Handling Updated RPM Package Configuration Files

The RPM package manager has a special idea of which files in a package are configuration files. These files are treated specially during package upgrades: when a package upgrade changes configuration files for the package, the existing configuration files are not necessarily overwritten with the upstream changes. The idea here is that you may have made local changes to these files, or perhaps you didn't change anything but you want the package to keep working as it did before, and therefore don't want configuration files changed. In this situation the package manager will either create a .rpmsave copy of the existing configuration file and then replace the file with the upstream version, or it will keep the existing configuration file as-is and save the upstream version with the .rpmnew suffix.

For example, suppose we have a package named foo and it has a configuration file named /etc/foo.conf. When foo is first installed the file /etc/foo.conf will contain the default config from the package. If the package changes the definition of /etc/foo.conf, an upgrade to foo will either save the existing config to /etc/foo.conf.rpmsave and overwrite /etc/foo.conf with the new upstream version, or it will preserve /etc/foo.conf as-is and save the new upstream version of the file as /etc/foo.conf.rpmnew. Whether you get a .rpmsave or a .rpmnew file depends on some obscure spec macros, but in my experience I get .rpmnew files much more often than I get .rpmsave files.
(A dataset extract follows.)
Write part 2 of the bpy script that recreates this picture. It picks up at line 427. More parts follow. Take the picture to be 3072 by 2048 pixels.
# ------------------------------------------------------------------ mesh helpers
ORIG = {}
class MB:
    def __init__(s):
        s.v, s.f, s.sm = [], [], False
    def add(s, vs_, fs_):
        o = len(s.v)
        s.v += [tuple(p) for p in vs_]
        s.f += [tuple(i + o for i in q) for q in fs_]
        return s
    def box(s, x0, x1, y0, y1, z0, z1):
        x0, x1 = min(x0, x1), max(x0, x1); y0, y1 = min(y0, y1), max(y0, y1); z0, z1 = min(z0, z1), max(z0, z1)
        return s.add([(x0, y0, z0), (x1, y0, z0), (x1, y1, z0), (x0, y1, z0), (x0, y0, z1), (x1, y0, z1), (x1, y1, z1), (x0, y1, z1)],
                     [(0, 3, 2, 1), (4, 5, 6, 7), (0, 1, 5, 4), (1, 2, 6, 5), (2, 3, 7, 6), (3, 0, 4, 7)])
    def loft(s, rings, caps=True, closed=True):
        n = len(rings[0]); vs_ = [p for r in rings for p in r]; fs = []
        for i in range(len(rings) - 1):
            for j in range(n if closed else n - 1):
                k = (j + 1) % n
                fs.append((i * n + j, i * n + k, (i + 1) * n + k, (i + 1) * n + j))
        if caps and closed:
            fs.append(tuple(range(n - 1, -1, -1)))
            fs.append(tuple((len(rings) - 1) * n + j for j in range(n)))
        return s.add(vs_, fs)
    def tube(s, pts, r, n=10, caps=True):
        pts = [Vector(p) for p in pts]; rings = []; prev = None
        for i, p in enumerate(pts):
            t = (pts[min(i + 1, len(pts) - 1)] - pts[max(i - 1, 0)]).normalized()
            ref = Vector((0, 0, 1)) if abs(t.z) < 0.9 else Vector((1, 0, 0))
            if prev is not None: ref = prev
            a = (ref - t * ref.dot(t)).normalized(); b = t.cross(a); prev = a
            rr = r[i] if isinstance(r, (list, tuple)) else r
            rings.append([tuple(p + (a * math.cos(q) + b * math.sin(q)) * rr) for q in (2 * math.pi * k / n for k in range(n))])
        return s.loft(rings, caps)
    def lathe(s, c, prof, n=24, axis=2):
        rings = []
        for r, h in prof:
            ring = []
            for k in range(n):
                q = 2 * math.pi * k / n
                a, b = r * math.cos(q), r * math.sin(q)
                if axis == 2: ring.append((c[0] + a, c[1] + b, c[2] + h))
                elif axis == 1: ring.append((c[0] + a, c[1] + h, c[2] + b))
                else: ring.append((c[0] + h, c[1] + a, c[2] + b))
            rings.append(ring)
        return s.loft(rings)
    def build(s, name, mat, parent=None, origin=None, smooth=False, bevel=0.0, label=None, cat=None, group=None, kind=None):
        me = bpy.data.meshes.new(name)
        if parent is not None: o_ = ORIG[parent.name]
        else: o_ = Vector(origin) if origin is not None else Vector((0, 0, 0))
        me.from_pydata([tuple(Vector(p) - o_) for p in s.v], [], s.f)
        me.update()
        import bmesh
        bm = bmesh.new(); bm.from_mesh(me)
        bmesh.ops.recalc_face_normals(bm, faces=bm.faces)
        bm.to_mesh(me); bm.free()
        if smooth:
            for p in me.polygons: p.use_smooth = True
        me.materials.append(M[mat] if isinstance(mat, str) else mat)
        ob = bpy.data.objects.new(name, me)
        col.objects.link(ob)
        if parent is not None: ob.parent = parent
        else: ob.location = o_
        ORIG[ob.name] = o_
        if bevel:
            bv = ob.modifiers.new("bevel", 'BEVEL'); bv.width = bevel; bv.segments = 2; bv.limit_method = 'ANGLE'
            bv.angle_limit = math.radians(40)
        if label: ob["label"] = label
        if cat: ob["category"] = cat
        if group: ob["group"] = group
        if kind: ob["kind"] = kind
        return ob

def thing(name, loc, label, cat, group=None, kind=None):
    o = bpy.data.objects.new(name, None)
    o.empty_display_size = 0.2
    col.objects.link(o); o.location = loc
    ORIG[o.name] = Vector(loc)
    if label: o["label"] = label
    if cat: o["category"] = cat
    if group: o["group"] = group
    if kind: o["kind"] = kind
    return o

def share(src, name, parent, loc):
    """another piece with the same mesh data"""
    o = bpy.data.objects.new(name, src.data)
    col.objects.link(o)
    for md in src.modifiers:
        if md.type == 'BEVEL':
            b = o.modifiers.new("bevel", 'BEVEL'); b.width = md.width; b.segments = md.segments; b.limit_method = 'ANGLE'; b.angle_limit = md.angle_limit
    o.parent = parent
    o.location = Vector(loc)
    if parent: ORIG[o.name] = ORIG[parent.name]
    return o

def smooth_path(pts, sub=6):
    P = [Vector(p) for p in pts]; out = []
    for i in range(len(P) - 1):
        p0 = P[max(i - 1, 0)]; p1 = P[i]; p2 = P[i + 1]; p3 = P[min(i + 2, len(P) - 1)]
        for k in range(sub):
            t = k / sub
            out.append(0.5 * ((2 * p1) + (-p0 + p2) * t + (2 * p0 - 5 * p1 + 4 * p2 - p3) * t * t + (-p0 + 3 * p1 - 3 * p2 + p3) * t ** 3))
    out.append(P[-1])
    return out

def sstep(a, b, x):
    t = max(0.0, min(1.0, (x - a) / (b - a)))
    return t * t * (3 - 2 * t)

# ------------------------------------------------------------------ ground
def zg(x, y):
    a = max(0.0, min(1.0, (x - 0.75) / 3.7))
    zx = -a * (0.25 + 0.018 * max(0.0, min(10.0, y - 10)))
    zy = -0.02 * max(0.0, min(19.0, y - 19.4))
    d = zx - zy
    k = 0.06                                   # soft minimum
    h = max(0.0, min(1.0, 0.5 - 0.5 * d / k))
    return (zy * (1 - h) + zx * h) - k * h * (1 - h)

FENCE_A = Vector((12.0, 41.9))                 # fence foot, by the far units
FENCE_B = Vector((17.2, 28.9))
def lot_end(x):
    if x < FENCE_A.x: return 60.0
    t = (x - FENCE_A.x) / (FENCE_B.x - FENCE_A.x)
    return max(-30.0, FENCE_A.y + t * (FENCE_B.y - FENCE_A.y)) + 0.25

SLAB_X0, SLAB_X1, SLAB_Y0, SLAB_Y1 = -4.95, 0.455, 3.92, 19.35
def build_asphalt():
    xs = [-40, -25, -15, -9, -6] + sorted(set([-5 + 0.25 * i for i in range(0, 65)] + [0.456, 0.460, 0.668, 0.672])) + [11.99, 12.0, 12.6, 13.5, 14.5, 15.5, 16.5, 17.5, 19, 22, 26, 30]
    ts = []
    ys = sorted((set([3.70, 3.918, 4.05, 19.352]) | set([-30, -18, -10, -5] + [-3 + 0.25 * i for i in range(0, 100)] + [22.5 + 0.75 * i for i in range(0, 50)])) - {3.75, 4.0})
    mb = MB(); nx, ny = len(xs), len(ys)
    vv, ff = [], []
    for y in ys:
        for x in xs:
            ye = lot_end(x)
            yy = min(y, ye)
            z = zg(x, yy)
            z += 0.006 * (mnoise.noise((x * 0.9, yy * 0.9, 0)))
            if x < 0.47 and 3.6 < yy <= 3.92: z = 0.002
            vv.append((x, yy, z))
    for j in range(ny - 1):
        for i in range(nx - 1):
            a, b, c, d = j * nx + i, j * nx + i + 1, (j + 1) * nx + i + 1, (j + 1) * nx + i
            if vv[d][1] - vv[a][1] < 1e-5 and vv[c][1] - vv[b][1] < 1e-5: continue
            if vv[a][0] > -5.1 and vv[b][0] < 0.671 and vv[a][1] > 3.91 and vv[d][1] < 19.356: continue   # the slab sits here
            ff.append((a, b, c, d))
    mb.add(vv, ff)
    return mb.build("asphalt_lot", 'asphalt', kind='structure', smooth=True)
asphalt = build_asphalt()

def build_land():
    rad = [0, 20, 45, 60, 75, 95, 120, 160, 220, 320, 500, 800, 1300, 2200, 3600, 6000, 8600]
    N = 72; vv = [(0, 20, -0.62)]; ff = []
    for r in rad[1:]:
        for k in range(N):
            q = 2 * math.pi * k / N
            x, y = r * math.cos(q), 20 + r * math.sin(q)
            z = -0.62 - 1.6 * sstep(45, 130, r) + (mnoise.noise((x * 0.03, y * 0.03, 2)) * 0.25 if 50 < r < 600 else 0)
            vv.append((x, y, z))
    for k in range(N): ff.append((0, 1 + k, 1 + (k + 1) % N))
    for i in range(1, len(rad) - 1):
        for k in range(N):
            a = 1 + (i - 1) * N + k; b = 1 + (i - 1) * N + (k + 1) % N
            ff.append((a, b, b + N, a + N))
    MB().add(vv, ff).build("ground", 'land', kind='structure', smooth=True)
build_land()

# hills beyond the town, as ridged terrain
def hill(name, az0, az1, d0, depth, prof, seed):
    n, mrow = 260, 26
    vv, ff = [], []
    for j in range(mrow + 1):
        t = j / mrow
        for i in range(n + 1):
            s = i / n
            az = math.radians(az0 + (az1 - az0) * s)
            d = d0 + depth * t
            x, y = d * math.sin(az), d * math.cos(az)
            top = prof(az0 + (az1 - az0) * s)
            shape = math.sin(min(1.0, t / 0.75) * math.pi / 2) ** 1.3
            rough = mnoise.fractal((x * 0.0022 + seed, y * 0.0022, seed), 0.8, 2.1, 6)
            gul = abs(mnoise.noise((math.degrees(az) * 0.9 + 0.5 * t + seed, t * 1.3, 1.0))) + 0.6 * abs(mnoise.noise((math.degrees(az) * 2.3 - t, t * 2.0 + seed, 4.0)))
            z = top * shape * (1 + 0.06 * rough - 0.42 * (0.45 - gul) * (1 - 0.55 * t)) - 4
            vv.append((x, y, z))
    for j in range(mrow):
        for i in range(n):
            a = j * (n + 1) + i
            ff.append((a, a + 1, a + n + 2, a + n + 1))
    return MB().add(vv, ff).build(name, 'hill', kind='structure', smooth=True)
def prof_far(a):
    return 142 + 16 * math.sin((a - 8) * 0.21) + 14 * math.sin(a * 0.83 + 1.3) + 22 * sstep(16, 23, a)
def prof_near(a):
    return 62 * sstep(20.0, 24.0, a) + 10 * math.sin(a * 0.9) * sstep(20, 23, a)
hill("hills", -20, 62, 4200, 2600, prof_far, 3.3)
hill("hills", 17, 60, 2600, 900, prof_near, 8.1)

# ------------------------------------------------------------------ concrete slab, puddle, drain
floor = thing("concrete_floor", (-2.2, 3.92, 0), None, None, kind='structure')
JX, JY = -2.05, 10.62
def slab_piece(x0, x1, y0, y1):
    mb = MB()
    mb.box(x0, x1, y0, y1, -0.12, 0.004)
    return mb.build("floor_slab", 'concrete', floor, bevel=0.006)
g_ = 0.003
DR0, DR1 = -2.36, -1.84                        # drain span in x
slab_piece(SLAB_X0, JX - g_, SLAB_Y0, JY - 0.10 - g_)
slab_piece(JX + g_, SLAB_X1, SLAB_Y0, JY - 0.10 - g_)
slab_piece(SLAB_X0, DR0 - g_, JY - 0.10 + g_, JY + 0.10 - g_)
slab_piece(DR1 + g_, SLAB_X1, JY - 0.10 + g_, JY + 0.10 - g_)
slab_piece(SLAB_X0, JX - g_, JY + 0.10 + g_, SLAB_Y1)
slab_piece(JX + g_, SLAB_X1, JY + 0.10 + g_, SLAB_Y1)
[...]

You should periodically be checking for these .rpmnew and .rpmsave files to ensure that your system is still running with the intended configuration. In most cases the package configuration changes are relatively minor, and it may not be important whether or not you apply the configuration updates. However, sometimes the configuration changes are important, and in some cases your system can stop working if you ignore the changes for long enough. For example, some projects deprecate configuration directives over time, and if you go long enough without applying config changes your old config file may stop working one day.

Dealing with this is easy if you know about the useful (but not very well known) tool rpmconf, which is built just for this purpose. It has a few options, but I normally just use rpmconf -a, which finds all .rpmsave and .rpmnew files and prompts you about what to do about the changes. For each config file it will give you options to either install the new upstream version, keep your existing config file (ignoring the upstream changes), see a diff, skip the change, or drop into a shell for further examination. I find that rpmconf usually prompts me about config files I haven't changed, so if it prompts me about a file I'm unfamiliar with or know I didn't change I just accept the new upstream version.

In principle config files can change after any package update, but in practice on Fedora they're most common when upgrading from one Fedora release to another. I usually run rpmconf -a after using dnf system-upgrade to upgrade Fedora releases.